* **STATED EXERCISE**
Retype the complete listing exactly as it appears.

* **DATASET EXCERPT**

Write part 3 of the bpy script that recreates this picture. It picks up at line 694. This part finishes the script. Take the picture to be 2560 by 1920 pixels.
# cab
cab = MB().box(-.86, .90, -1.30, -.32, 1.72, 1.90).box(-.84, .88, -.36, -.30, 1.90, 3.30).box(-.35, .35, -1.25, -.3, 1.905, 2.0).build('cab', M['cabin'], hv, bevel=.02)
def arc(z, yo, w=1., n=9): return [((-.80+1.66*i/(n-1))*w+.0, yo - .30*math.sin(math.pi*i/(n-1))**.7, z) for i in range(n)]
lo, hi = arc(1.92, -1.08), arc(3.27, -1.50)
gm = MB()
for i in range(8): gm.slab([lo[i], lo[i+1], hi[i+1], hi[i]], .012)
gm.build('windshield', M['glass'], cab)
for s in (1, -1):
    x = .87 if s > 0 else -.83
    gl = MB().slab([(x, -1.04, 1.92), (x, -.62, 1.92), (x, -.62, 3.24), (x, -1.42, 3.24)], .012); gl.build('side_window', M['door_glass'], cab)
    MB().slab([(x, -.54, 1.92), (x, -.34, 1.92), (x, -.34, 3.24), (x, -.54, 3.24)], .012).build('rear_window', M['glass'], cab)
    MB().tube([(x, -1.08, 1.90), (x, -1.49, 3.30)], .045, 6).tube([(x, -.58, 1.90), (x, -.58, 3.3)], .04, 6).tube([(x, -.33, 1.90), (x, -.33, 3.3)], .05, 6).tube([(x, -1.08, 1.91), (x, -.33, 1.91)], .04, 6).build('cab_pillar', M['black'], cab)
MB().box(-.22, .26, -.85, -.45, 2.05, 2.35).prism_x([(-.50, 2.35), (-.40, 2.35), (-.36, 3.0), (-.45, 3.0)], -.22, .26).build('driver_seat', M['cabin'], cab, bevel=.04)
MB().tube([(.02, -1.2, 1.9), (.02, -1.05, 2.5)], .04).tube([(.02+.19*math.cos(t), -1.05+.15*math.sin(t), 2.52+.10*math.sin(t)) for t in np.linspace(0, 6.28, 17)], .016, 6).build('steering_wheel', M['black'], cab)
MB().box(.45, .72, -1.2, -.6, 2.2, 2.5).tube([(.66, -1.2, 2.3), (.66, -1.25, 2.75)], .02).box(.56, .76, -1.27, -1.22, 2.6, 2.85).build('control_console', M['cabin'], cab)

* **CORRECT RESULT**
Write part 3 of the bpy script that recreates this picture. It picks up at line 694. This part finishes the script. Take the picture to be 2560 by 1920 pixels.
# cab
cab = MB().box(-.86, .90, -1.30, -.32, 1.72, 1.90).box(-.84, .88, -.36, -.30, 1.90, 3.30).box(-.35, .35, -1.25, -.3, 1.905, 2.0).build('cab', M['cabin'], hv, bevel=.02)
def arc(z, yo, w=1., n=9): return [((-.80+1.66*i/(n-1))*w+.0, yo - .30*math.sin(math.pi*i/(n-1))**.7, z) for i in range(n)]
lo, hi = arc(1.92, -1.08), arc(3.27, -1.50)
gm = MB()
for i in range(8): gm.slab([lo[i], lo[i+1], hi[i+1], hi[i]], .012)
gm.build('windshield', M['glass'], cab)
for s in (1, -1):
    x = .87 if s > 0 else -.83
    gl = MB().slab([(x, -1.04, 1.92), (x, -.62, 1.92), (x, -.62, 3.24), (x, -1.42, 3.24)], .012); gl.build('side_window', M['door_glass'], cab)
    MB().slab([(x, -.54, 1.92), (x, -.34, 1.92), (x, -.34, 3.24), (x, -.54, 3.24)], .012).build('rear_window', M['glass'], cab)
    MB().tube([(x, -1.08, 1.90), (x, -1.49, 3.30)], .045, 6).tube([(x, -.58, 1.90), (x, -.58, 3.3)], .04, 6).tube([(x, -.33, 1.90), (x, -.33, 3.3)], .05, 6).tube([(x, -1.08, 1.91), (x, -.33, 1.91)], .04, 6).build('cab_pillar', M['black'], cab)
MB().box(-.22, .26, -.85, -.45, 2.05, 2.35).prism_x([(-.50, 2.35), (-.40, 2.35), (-.36, 3.0), (-.45, 3.0)], -.22, .26).build('driver_seat', M['cabin'], cab, bevel=.04)
MB().tube([(.02, -1.2, 1.9), (.02, -1.05, 2.5)], .04).tube([(.02+.19*math.cos(t), -1.05+.15*math.sin(t), 2.52+.10*math.sin(t)) for t in np.linspace(0, 6.28, 17)], .016, 6).build('steering_wheel', M['black'], cab)
MB().box(.45, .72, -1.2, -.6, 2.2, 2.5).tube([(.66, -1.2, 2.3), (.66, -1.25, 2.75)], .02).box(.56, .76, -1.27, -1.22, 2.6, 2.85).build('control_console', M['cabin'], cab)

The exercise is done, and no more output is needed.